(Dataset items)

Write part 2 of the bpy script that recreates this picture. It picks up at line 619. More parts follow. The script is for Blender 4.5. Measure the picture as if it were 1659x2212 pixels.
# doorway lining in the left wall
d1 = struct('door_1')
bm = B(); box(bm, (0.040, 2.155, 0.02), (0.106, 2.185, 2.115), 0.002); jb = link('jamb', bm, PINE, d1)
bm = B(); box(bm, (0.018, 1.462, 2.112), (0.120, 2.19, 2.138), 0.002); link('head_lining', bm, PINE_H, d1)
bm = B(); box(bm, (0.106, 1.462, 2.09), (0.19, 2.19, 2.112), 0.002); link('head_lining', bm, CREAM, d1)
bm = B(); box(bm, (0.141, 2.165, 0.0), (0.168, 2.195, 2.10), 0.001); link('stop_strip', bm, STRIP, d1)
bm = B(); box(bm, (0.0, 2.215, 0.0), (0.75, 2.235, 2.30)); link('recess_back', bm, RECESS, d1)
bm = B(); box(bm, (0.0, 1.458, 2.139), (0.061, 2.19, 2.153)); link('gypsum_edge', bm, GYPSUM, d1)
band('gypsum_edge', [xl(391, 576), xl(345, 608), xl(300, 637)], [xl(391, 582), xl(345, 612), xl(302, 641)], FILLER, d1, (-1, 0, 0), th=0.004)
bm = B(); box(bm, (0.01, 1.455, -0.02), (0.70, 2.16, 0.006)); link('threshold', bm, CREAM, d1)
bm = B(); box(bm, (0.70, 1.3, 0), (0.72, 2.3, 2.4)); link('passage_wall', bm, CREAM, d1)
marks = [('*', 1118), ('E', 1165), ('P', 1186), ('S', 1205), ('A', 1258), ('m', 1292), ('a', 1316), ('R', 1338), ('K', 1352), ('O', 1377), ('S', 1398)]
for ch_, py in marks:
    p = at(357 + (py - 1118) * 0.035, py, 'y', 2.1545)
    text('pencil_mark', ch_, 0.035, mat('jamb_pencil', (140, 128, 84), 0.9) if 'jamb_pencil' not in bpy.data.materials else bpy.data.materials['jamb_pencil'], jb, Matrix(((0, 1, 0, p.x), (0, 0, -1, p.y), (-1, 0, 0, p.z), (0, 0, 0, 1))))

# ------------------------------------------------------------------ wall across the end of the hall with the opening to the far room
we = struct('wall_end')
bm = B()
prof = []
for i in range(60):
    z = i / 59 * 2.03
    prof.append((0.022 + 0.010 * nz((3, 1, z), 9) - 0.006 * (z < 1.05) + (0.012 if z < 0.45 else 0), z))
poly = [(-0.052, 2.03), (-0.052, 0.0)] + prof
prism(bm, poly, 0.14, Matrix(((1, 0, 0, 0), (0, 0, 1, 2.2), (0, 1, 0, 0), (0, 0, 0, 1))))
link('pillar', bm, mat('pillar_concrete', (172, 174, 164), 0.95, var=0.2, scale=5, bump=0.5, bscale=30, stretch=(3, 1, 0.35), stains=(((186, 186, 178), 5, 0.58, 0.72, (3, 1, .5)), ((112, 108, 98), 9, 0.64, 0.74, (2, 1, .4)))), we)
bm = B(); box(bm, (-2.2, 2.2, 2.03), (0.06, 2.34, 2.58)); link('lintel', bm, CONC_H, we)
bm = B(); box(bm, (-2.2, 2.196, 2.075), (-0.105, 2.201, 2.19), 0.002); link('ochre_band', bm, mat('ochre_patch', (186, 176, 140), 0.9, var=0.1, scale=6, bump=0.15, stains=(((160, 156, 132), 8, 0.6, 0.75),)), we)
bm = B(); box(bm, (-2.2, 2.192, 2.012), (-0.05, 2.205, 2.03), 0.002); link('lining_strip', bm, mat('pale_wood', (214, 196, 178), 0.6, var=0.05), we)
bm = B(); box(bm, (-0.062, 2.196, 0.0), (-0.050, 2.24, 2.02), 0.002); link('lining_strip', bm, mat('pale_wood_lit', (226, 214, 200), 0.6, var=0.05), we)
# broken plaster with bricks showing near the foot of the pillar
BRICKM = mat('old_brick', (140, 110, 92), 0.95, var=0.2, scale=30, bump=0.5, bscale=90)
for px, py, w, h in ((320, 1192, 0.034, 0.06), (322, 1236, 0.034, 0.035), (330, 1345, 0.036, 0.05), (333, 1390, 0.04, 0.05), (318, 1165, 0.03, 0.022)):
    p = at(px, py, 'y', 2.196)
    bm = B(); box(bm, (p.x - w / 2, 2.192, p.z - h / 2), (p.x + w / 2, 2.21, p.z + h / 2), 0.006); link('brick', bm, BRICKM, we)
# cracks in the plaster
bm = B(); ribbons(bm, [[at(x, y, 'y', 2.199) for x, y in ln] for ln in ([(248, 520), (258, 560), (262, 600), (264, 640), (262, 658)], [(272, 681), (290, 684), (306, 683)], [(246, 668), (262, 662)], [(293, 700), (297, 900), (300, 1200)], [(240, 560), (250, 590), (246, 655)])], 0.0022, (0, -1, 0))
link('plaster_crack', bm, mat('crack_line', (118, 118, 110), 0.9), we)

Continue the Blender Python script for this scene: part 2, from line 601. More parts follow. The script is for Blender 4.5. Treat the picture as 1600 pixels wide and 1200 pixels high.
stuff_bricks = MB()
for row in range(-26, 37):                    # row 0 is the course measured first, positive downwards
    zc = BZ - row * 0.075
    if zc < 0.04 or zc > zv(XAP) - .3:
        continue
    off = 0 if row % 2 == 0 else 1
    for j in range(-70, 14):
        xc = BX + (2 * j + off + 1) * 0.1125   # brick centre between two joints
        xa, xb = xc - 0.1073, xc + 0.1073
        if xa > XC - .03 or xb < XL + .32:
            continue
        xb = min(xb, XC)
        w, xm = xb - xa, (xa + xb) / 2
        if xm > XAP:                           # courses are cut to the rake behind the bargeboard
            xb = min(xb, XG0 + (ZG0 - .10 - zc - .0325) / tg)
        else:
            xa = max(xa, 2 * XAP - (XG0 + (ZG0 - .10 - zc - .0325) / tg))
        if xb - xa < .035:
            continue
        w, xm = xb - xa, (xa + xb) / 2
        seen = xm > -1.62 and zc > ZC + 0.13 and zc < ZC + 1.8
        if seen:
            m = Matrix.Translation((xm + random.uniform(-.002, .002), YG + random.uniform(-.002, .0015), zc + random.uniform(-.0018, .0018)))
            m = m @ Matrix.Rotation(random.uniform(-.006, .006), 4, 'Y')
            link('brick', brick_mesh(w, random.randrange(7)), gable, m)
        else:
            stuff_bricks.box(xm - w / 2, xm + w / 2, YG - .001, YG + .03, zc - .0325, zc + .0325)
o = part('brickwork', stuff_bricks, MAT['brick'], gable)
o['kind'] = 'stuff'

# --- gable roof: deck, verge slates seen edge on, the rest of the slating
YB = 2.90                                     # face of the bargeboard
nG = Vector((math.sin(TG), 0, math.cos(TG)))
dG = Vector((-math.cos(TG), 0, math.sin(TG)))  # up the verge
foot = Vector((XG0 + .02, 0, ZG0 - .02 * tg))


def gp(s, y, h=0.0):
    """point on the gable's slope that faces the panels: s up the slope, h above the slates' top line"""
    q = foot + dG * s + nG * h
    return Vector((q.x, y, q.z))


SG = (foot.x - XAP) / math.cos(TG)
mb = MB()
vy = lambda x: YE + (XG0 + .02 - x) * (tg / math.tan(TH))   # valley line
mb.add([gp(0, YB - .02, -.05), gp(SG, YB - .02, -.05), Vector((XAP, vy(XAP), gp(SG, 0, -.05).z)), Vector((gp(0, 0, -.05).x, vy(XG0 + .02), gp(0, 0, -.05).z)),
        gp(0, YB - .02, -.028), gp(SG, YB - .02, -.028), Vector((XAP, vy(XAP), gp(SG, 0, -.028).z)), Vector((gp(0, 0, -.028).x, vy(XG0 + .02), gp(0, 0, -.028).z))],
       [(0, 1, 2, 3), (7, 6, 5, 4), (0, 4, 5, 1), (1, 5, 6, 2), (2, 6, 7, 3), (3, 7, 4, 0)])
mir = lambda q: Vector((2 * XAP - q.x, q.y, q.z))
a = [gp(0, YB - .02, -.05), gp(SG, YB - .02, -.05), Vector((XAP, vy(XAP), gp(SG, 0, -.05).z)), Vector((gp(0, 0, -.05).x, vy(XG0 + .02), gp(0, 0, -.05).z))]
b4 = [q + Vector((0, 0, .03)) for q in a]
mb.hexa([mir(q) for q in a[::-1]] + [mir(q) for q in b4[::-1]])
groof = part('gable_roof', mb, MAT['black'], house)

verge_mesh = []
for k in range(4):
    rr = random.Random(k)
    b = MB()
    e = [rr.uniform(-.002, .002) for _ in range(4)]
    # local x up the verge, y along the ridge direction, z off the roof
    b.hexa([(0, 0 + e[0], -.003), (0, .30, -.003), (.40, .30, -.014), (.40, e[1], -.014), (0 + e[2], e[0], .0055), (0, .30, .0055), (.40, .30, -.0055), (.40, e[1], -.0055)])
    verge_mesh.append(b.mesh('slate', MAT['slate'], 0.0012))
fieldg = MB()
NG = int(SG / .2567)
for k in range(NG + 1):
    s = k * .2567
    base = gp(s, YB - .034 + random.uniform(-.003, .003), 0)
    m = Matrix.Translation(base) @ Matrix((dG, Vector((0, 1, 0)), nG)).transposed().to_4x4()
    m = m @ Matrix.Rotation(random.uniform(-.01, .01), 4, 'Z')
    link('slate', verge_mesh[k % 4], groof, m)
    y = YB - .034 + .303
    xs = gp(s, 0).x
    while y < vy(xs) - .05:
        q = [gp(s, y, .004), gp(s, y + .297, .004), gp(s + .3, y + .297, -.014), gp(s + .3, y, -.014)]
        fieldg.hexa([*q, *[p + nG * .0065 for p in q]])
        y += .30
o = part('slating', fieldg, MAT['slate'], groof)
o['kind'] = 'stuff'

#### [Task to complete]
From the records above, retype only the lines starting at the line that contains "200), 0.6, var=0.05), we)" and ending at the line that contains "110), 0.9), we)", both included.

#### [Solution to this task]
bm = B(); box(bm, (-0.062, 2.196, 0.0), (-0.050, 2.24, 2.02), 0.002); link('lining_strip', bm, mat('pale_wood_lit', (226, 214, 200), 0.6, var=0.05), we)
# broken plaster with bricks showing near the foot of the pillar
BRICKM = mat('old_brick', (140, 110, 92), 0.95, var=0.2, scale=30, bump=0.5, bscale=90)
for px, py, w, h in ((320, 1192, 0.034, 0.06), (322, 1236, 0.034, 0.035), (330, 1345, 0.036, 0.05), (333, 1390, 0.04, 0.05), (318, 1165, 0.03, 0.022)):
    p = at(px, py, 'y', 2.196)
    bm = B(); box(bm, (p.x - w / 2, 2.192, p.z - h / 2), (p.x + w / 2, 2.21, p.z + h / 2), 0.006); link('brick', bm, BRICKM, we)
# cracks in the plaster
bm = B(); ribbons(bm, [[at(x, y, 'y', 2.199) for x, y in ln] for ln in ([(248, 520), (258, 560), (262, 600), (264, 640), (262, 658)], [(272, 681), (290, 684), (306, 683)], [(246, 668), (262, 662)], [(293, 700), (297, 900), (300, 1200)], [(240, 560), (250, 590), (246, 655)])], 0.0022, (0, -1, 0))
link('plaster_crack', bm, mat('crack_line', (118, 118, 110), 0.9), we)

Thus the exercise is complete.